Master thief Charlie Croker (Mark Wahlberg) and his mentor John Bridger (Donald Sutherland), an expert safe cracker, lead a gang that includes Steve (Edward Norton) and Rob (Jason Statham) in the daring capture of a safe full of gold in Venice. But just when they think that they are set for life, Steve betrays the rest of the gang, killing John and leaving the others for a dead. But they survive and recruit John's daughter Stella (Charlize Theron), a professional safe security expert, for a revenge mission: to steal the gold back from Steve's mansion in Los Angeles. By creating traffic jams and using nimble Mini Coopers to navigate around the gridlocked city, Charlie and his buddies hope to recover the gold, avenge John's death, and escape to a better life.

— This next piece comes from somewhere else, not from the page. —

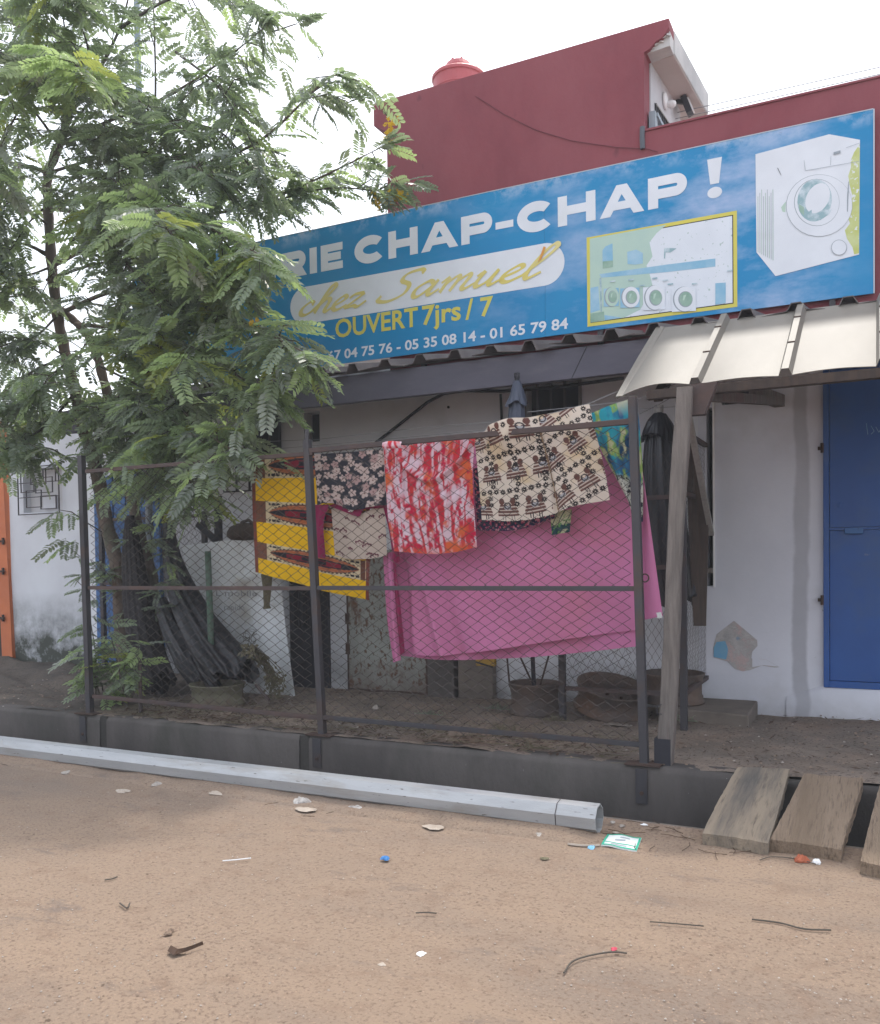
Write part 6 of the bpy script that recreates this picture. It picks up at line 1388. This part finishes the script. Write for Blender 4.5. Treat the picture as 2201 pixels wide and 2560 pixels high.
scatter('dry_stalks', [yard_pt(-5.2, -1.2, 4.9, 5.7) for _ in range(420)], lambda b, p: strand(b, p, random.uniform(.05, .18), .0016, .1), M['straw'])
scatter('yard_grit', [yard_pt() for _ in range(1500)], lambda b, p: blob(b, p, random.choice((.004, .006, .01)), .6), M['stone'] if False else M['pebble'])
scatter('pale_yard_grit', [yard_pt() for _ in range(160)], lambda b, p: blob(b, p, random.choice((.004, .006, .010)), .6), M['stone'])
def tuft(name, label, px, py, n, L_, green=False, overhang=False):
    c = atz(px, py, YARD + .01); b = MB()
    for k in range(n):
        a = random.uniform(0, 6.28) if not overhang else random.uniform(3.6, 5.8); q = Vector(c) + Vector((random.gauss(0, .05), random.gauss(0, .03), 0)); P = [q]; v = random.uniform(.5, 1.1)
        for j in range(4): q = q + Vector((math.cos(a) * .45, math.sin(a) * .45, v)) * L_ / 4 * random.uniform(.8, 1.2); v -= .5; P.append(q)
        b.tube(P, [.0025, .0022, .0018, .0012, .0006], 3, False)
    c = Vector(c); b.tube([c + Vector((-.12, 0, 0)), c, c + Vector((.12, 0, 0))], .004, 4)
    tag(b.build(name, LEAF[0] if green else M['straw']), label, 'weed')
tuft('weed_tuft', 'dry grass tuft on the kerb edge below the pink sheet', 1262, 1835, 46, .16, overhang=False); tuft('weed_tuft', 'sparse green weeds on the earth left of the flat wheel rim', 1248, 1772, 22, .11, True); tuft('weed_tuft', 'low weed between the rusty door and the bottom rail', 1072, 1785, 20, .08, True)
tuft('weed_tuft', 'dry grass at the foot of the fence under the dark rims', 1385, 1800, 24, .09); tuft('weed_tuft', 'thin weeds by the post foot beside the concrete step', 1700, 1800, 18, .09, True); tuft('weed_tuft', 'grass blades hanging over the kerb near the right post', 1330, 1868, 10, .1, overhang=True)

def crumple(name, label, cat, px, py, rx, ry, h, material, z=0.0, n=16, seed=0, group=None):
    c = atz(px, py, z); rs = np.random.RandomState(seed + int(px)); ws = 1 / PF * pix(c)[2]; rx, ry = rx * ws, ry * ws * 2.2; rings = []
    ang = rs.uniform(0, 6.28)
    for q, f in ((1.0, 0), (.92, .35), (.55, .9), (.2, 1.0)):
        ring = []
        for k in range(n):
            a = 2 * math.pi * k / n; r = q * (1 + .35 * (rs.rand() - .5) + .15 * math.sin(3 * a + ang)); ring.append(Vector(c) + Vector((rx * r * math.cos(a), ry * r * math.sin(a), h * .5 * max(0, f + .5 * (rs.rand() - .5) * (f > 0)) + .001)))
        rings.append(ring)
    g = MB(); g.rings(rings, True); g.add([tuple(v) for v in rings[-1]], [tuple(range(n))]); o = g.build(name, material); tag(o, label, cat, group); return o
crumple('paper_scrap', 'small white crumpled scrap on the road at the far left below the column', 'litter', 168, 1933, 14, 7, .025, M['stone'])
crumple('stone', 'round white stone just below the column left of the pale wrappers', 'stone', 393, 1963, 12, 6, .035, M['stone'])
crumple('paper_wrapper', 'flat pale wrapper on the sand left of the round white stone', 'litter', 308, 1978, 22, 7, .012, M['paper'])
crumple('paper_wrapper', 'long torn beige wrapper beneath the middle of the column', 'litter', 545, 1983, 26, 7, .02, M['paper'], seed=3)
crumple('paper_wrapper', 'bright crumpled white bag against the underside of the column', 'litter', 755, 2008, 28, 7, .05, M['bagwhite'], seed=5)
crumple('paper_wrapper', 'brown leaf-like wrapper just in front of the bright crumpled bag', 'litter', 765, 2024, 30, 7, .015, M['paper'], seed=8)
crumple('plastic_bag', 'clear grey crumpled plastic beside the column right of the white bag', 'litter', 890, 2024, 26, 6, .035, M['bagwhite'], seed=6)
crumple('paper_wrapper', 'flat pinkish white paper lying apart on the sand below the column', 'litter', 1085, 2068, 27, 9, .01, M['paper'], seed=9)
crumple('stone', 'pale pebble left of the blue scrap near the column end', 'stone', 1347, 2091, 14, 5, .03, M['stone'])
crumple('paper_scrap', 'tiny torn card piece on the road right of the column end', 'litter', 1540, 2082, 9, 3, .008, M['paper'])
crumple('paper_scrap', 'small white chip on the drain edge', 'litter', 1611, 2062, 9, 3, .008, M['tagwhite'])
crumple('stone', 'small round pebble on the drain edge behind the green sachet', 'stone', 1532, 2057, 6, 4, .015, M['stone']); crumple('stone', 'second pebble on the drain edge nearer the green sachet', 'stone', 1555, 2066, 6, 4, .015, M['stone'])
crumple('brick_piece', 'orange brick fragment at the foot of the grained plank', 'brick', 2004, 2154, 17, 6, .05, M['brick'], seed=1)
crumple('paper_scrap', 'white crumpled scrap right of the orange brick fragment', 'litter', 2042, 2158, 11, 5, .03, M['tagwhite'])
crumple('plastic_scrap', 'bright blue bottle cap lying alone on the sand', 'litter', 964, 2148, 12, 5, .022, M['blueplastic'])
crumple('plastic_scrap', 'light blue torn scrap left of the green sachet', 'litter', 1480, 2120, 9, 6, .015, M['ltblue'])
crumple('paper_scrap', 'yellowish wrapper scrap on open road right of centre', 'litter', 1362, 2147, 12, 4, .01, M['straw'])
crumple('paper_scrap', 'white torn paper near the bottom middle of the road', 'litter', 1054, 2386, 11, 6, .012, M['tagwhite']); crumple('paper_scrap', 'beige flake left below the white torn paper', 'litter', 955, 2412, 10, 4, .006, M['paper'])
crumple('paper_scrap', 'small pink wrapper beside the long curved twig', 'litter', 1535, 2374, 7, 5, .01, M['redbit']); crumple('stone', 'brown clod on the road above the dark strip', 'stone', 422, 2335, 9, 5, .02, M['pebble']); crumple('stone', 'pair clod touching the brown clod above the dark strip', 'stone', 428, 2328, 7, 4, .015, M['pebble'])
crumple('stone', 'whitish stone lying by the bottom fence rail near the rusty door', 'stone', 940, 1772, 8, 4, .06, M['stone'], z=.08); crumple('stone', 'pale jaw-shaped stone under the leaning rim', 'stone', 1515, 1793, 24, 5, .05, M['curbtop'], z=.08); crumple('stone', 'flat pale slab on the earth in front of the leaning rim', 'stone', 1545, 1813, 34, 6, .02, M['curbtop'], z=.08)
def twig(label, P, r, material=None):
    g = MB(); g.tube(catmull([tuple(atz(x, y, .006)) for x, y in P], 6), r, 5); tag(g.build('twig', material or M['twig']), label, 'twig')
twig('pale straw lying on the sand left of the blue cap', [(557, 2152), (592, 2149), (628, 2145)], .0028, M['tagwhite'])
twig('long curved twig near the pink wrapper', [(1410, 2432), (1430, 2405), (1470, 2390), (1530, 2380), (1568, 2383)], .003); twig('dark twig on the right half of the road', [(1880, 2298), (1950, 2307), (2010, 2322), (2078, 2325)], .003)
twig('thin straight twig left of the dark right-hand twig', [(1625, 2304), (1690, 2309), (1760, 2315)], .0022); twig('fine bent twig in front of the grained plank', [(1900, 2150), (1930, 2142), (1990, 2147), (2040, 2160)], .0022)
twig('short twig on the road below the pale straw', [(300, 2258), (318, 2270), (325, 2258)], .003); twig('short brown twig in the middle of the road', [(1040, 2282), (1065, 2281), (1092, 2283)], .0025)
twig('twig lying on the sand at the left', [(262, 2200), (280, 2197), (294, 2192)], .003); twig('brown stalk running under the green sachet', [(1420, 2110), (1460, 2114), (1500, 2113)], .006, M['paper'])
g = MB(); P = [atz(x, y, .004) for x, y in ((428, 2375), (445, 2385), (465, 2381), (485, 2374), (507, 2365))]; wds = (.016, .02, .010, .008, .004)
g.grid(np.array([[tuple(Vector(p) + Vector((0, -w_, .004))) for p, w_ in zip(P, wds)], [tuple(Vector(p) + Vector((0, 0, .016))) for p in P], [tuple(Vector(p) + Vector((0, w_, .003))) for p, w_ in zip(P, wds)]])[::-1])
tag(g.build('rubber_strip', M['deadleaf']), 'twisted dark strip lying on the road at lower left', 'litter')
# green and white sachet near the column end
sa = thing('sachet', 'flat white sachet with green border lying by the end of the column', 'litter', atz(1555, 2108, 0))
C4 = [atz(1503, 2116, .0), atz(1592, 2129, .0), atz(1604, 2097, .0), atz(1520, 2088, .0)]
def sq(u, v): return (1 - v) * ((1 - u) * C4[0] + u * C4[1]) + v * ((1 - u) * C4[3] + u * C4[2])
def sgrid(u0, u1, v0, v1, dz, n=10): return np.array([[sq(u, v) + np.array([0, 0, dz + .006 + .004 * math.sin(u * 5) * (1 - .5 * v) + .002 * math.sin(v * 4 + u * 9)]) for u in np.linspace(u0, u1, n)] for v in np.linspace(v0, v1, n)])[::-1]
g = MB(); g.grid(sgrid(0, 1, 0, 1, 0)); ob = g.build('pouch', M['sachet'], sa); s = ob.modifiers.new('thick', 'SOLIDIFY'); s.thickness = .006; s.offset = -1
for q in ((0, .06, .01, .99), (.94, 1, .01, .99), (.06, .94, 0, .08), (.06, .94, .94, 1.0), (.06, .94, .26, .31)): g = MB(); g.grid(sgrid(*q, .0015)); g.build('border_print', M['greenplastic'], sa)
for q in ((.30, .60, .50, .62), (.42, .70, .72, .80), (.25, .7, .14, .2)): g = MB(); g.grid(sgrid(*q, .0015, 5)); g.build('text_print', M['line_print'], sa)

# ------------------------------------------------------------------ thin haze volume added to mimic lens veil and lift the blacks
g = MB(); g.box(-64, 64, -64, 64, -1.8, 9.5); hz = g.build('veil_haze', None); hz.data.materials.clear()
hm = bpy.data.materials.new('veil_haze_air'); hm.use_nodes = True; N = hm.node_tree.nodes; N.remove(N['Principled BSDF']); pv = N.new('ShaderNodeVolumePrincipled')
pv.inputs['Color'].default_value = (.92, .95, 1, 1); pv.inputs['Density'].default_value = .0034; hm.node_tree.links.new(pv.outputs[0], N['Material Output'].inputs['Volume'])
hz.data.materials.append(hm); stuff(hz)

Only vaguely inspired by the 1969 Michael Caine film, the 2003 version of The Italian Job can be sarcastically labelled a two-hour commercial for the Mini Cooper, and the little car does offer the best entertainment on show, zipping through traffic, diving into impossibly tight parking spots, climbing and descending stairs, and racing through sewers and pipes. To the benefit of the movie, director F. Gary Gray mercifully minimizes computer-generated gimmickry, allowing the stunts to be contained within the bounds of realism.

As for the humans, Donald Sutherland is as usual the most watchable member of the cast, but delivers his increasingly customary sage-man-killed-early routine that has become something of a trademark late in his career. Mark Wahlberg appears too likable and smart to be involved in a life of crime, while Charlize Theron fights the good fight but fails to convince that a professional security expert can suddenly join a criminal gang in a dangerous mission to avenge a father who generally neglected her.

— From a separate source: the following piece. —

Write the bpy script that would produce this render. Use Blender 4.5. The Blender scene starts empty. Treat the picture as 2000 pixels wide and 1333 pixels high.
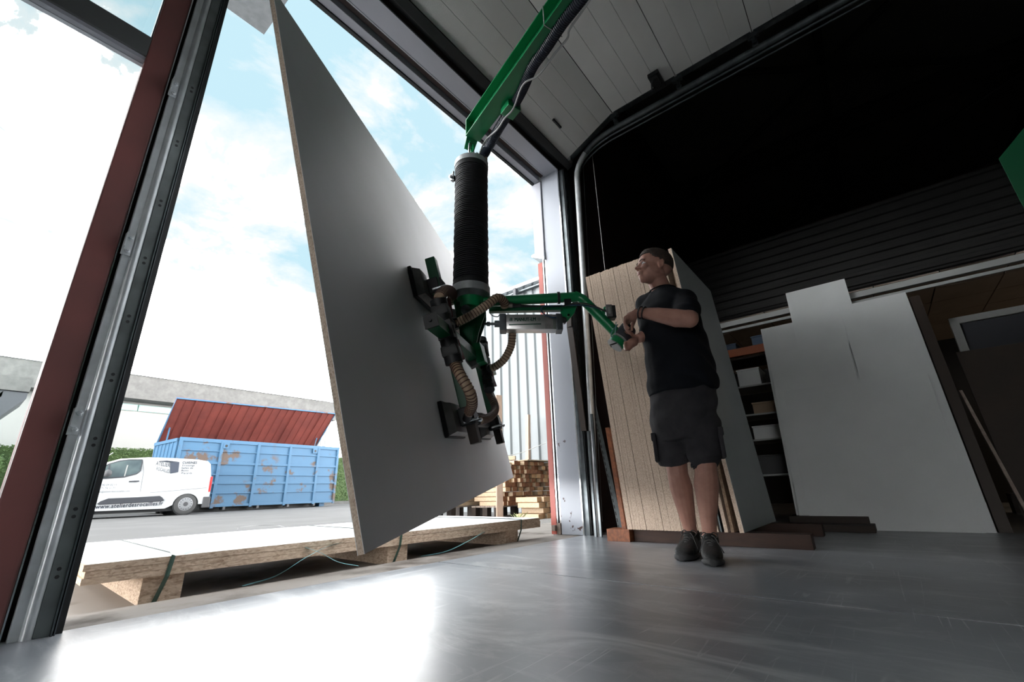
import bpy, bmesh, math, random
from mathutils import Vector, Matrix, noise
random.seed(7)
V = Vector
S = bpy.context.scene
C = S.collection
# ------------------------------------------------------------------ camera
FPX, TH, RO, YAW, HC = 854.421, 0.329445, -0.0280838, 0.672364, 0.37
_F = V((math.cos(YAW)*math.cos(TH), math.sin(YAW)*math.cos(TH), math.sin(TH)))
_R = V((math.sin(YAW), -math.cos(YAW), 0)); _U = _R.cross(_F)
_R, _U = _R*math.cos(RO)+_U*math.sin(RO), -_R*math.sin(RO)+_U*math.cos(RO)
CAM = V((0, 0, HC))
cd = bpy.data.cameras.new('camera'); cam = bpy.data.objects.new('camera', cd); C.objects.link(cam)
cd.sensor_width = 36; cd.lens = FPX/2000*36; cd.clip_start = .02; cd.clip_end = 2000
m = Matrix((_R, _U, -_F)).transposed().to_4x4(); m.translation = CAM; cam.matrix_world = m
S.camera = cam
# ------------------------------------------------------------------ view + world + sun
S.view_settings.view_transform = 'Standard'; S.view_settings.look = 'None'
S.view_settings.gamma = 1; S.view_settings.use_curve_mapping = False
S.view_settings.exposure = 0.6
S.cycles.max_bounces = 8; S.cycles.diffuse_bounces = 5
w = bpy.data.worlds.new('sky'); S.world = w; w.use_nodes = True
nt = w.node_tree; nt.nodes.clear()
def N(t, typ, **k):
    n = t.nodes.new(typ)
    for a, b in k.items():
        if a in n.inputs: n.inputs[a].default_value = b
        else: setattr(n, a, b)
    return n
o_ = N(nt, 'ShaderNodeOutputWorld'); bg = N(nt, 'ShaderNodeBackground')
tc = N(nt, 'ShaderNodeTexCoord')
mp = N(nt, 'ShaderNodeMapping'); mp.inputs['Scale'].default_value = (1, 1, 1.7); mp.inputs['Location'].default_value = (.55, .05, .3)
nz = N(nt, 'ShaderNodeTexNoise', Scale=2.6, Detail=8.0, Roughness=.62, Distortion=.35)
cr = N(nt, 'ShaderNodeValToRGB')
e = cr.color_ramp.elements
e[0].position = .44; e[0].color = (.033, .0475, .0535, 1)
e_ = e.new(.53); e_.color = (.053, .056, .057, 1)
e[len(e)-1].position = .64; e[len(e)-1].color = (1.0, 1.0, 1.0, 1)
sp = N(nt, 'ShaderNodeSeparateXYZ')
hz = N(nt, 'ShaderNodeMapRange'); hz.inputs[1].default_value = .12; hz.inputs[2].default_value = .40
mx = N(nt, 'ShaderNodeMix', data_type='RGBA'); mx.inputs[6].default_value = (1, 1, 1, 1)
L = nt.links.new
L(tc.outputs['Generated'], mp.inputs[0]); L(mp.outputs[0], nz.inputs['Vector']); L(nz.outputs[0], cr.inputs[0])
L(tc.outputs['Generated'], sp.inputs[0]); L(sp.outputs[2], hz.inputs[0]); L(hz.outputs[0], mx.inputs[0])
L(cr.outputs[0], mx.inputs[7]); L(mx.outputs[2], bg.inputs[0]); L(bg.outputs[0], o_.inputs[0])
bg.inputs[1].default_value = 12
sl = bpy.data.lights.new('sun', 'SUN'); sl.energy = 2.2; sl.angle = .35; sl.color = (1, .96, .9)
so = bpy.data.objects.new('sun', sl); C.objects.link(so)
so.rotation_euler = V((.8, -.03, -.62)).to_track_quat('-Z', 'Y').to_euler()
# ------------------------------------------------------------------ pixel helpers (measurements of the place)
def ray(x, y):
    return (_F*FPX + _R*(x-1000) - _U*(y-666.5)).normalized()
def onp(x, y, ax, val):
    d = ray(x, y); return CAM + d*((val-CAM[ax])/d[ax])
def hd(x, y, dist):
    d = ray(x, y); return CAM + d*(dist/math.hypot(d.x, d.y))
def onv(x, y, p0, p1):
    n = V((p1[1]-p0[1], -(p1[0]-p0[0]), 0)); d = ray(x, y)
    return CAM + d*((V((p0[0], p0[1], 0))-CAM).dot(n)/d.dot(n))
# ------------------------------------------------------------------ materials
def mat(name, col, rough=.6, metal=0, col2=None, ns=8, nd=3, lo=.35, hi=.65, bump=0, bs=40, spec=.5, vec=None, stretch=None, extra=None, emit=None, trans=0):
    m = bpy.data.materials.new(name); m.use_nodes = True; t = m.node_tree; b = t.nodes['Principled BSDF']
    b.inputs['Roughness'].default_value = rough; b.inputs['Metallic'].default_value = metal
    b.inputs['Specular IOR Level'].default_value = spec
    b.inputs['Base Color'].default_value = (*col, 1)
    tcn = N(t, 'ShaderNodeTexCoord'); mpn = N(t, 'ShaderNodeMapping')
    if stretch: mpn.inputs['Scale'].default_value = stretch
    t.links.new(tcn.outputs['Object'], mpn.inputs[0])
    if col2:
        n = N(t, 'ShaderNodeTexNoise', Scale=ns, Detail=nd, Roughness=.6); t.links.new(mpn.outputs[0], n.inputs['Vector'])
        r = N(t, 'ShaderNodeValToRGB'); r.color_ramp.elements[0].position = lo; r.color_ramp.elements[1].position = hi
        r.color_ramp.elements[0].color = (*col, 1); r.color_ramp.elements[1].color = (*col2, 1)
        t.links.new(n.outputs[0], r.inputs[0]); t.links.new(r.outputs[0], b.inputs['Base Color'])
    if bump:
        n2 = N(t, 'ShaderNodeTexNoise', Scale=bs, Detail=4.0); t.links.new(mpn.outputs[0], n2.inputs['Vector'])
        bp = N(t, 'ShaderNodeBump', Strength=bump, Distance=.01); t.links.new(n2.outputs[0], bp.inputs['Height']); t.links.new(bp.outputs[0], b.inputs['Normal'])
    if trans: b.inputs['Transmission Weight'].default_value = trans
    if emit:
        b.inputs['Emission Color'].default_value = (*emit[:3], 1); b.inputs['Emission Strength'].default_value = emit[3]
    return m
def chip(name, base, dark, light, sc=1, st=(1, 1, .55)):
    m = bpy.data.materials.new(name); m.use_nodes = True; t = m.node_tree; b = t.nodes['Principled BSDF']
    b.inputs['Roughness'].default_value = .85; b.inputs['Specular IOR Level'].default_value = .2
    g0 = N(t, 'ShaderNodeTexCoord'); oi = N(t, 'ShaderNodeObjectInfo'); g = N(t, 'ShaderNodeVectorMath', operation='MULTIPLY_ADD'); g.inputs[1].default_value = st
    cx = N(t, 'ShaderNodeCombineXYZ'); mm = N(t, 'ShaderNodeMath', operation='MULTIPLY'); mm.inputs[1].default_value = 37.0
    t.links.new(oi.outputs['Random'], mm.inputs[0])
    for q in range(3): t.links.new(mm.outputs[0], cx.inputs[q])
    t.links.new(g0.outputs['Object'], g.inputs[0]); t.links.new(cx.outputs[0], g.inputs[2])
    class _G: outputs = {'Object': g.outputs[0]}
    g = _G
    v = N(t, 'ShaderNodeTexVoronoi', Scale=170*sc); n = N(t, 'ShaderNodeTexNoise', Scale=90*sc, Detail=4.0, Roughness=.75)
    t.links.new(g.outputs['Object'], v.inputs['Vector']); t.links.new(g.outputs['Object'], n.inputs['Vector'])
    r = N(t, 'ShaderNodeValToRGB'); e = r.color_ramp.elements
    e[0].position = .0; e[0].color = (*dark, 1); e[1].position = 1; e[1].color = (*light, 1)
    e2 = e.new(.45); e2.color = (*base, 1)
    sx = N(t, 'ShaderNodeSeparateColor'); t.links.new(v.outputs['Color'], sx.inputs[0])
    ad = N(t, 'ShaderNodeMath', operation='MULTIPLY_ADD'); ad.inputs[1].default_value = .45
    t.links.new(sx.outputs[0], ad.inputs[0]); t.links.new(n.outputs[0], ad.inputs[2])
    sb = N(t, 'ShaderNodeMath', operation='SUBTRACT'); sb.inputs[1].default_value = .22
    t.links.new(ad.outputs[0], sb.inputs[0]); t.links.new(sb.outputs[0], r.inputs[0]); t.links.new(r.outputs[0], b.inputs['Base Color'])
    bp = N(t, 'ShaderNodeBump', Strength=.2, Distance=.002); t.links.new(n.outputs[0], bp.inputs['Height']); t.links.new(bp.outputs[0], b.inputs['Normal'])
    return m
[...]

It is left to Edward Norton as the double-crossing Steve and Jason Statham as ace driver Handsome Rob to add some much needed menace to the otherwise too-cheerful band of robbers, Norton memorable as a greedy but insecure villain, while Statham can actually be imagined as a ruthless thief in real life.

Despite some interesting locations and dynamic cinematography, The Italian Job is mostly pleasant, a curious criticism, but the lack of any kind of an edge or genuine tension simply defangs the movie, much like automatic transmission sucks the life out of a Mini Cooper.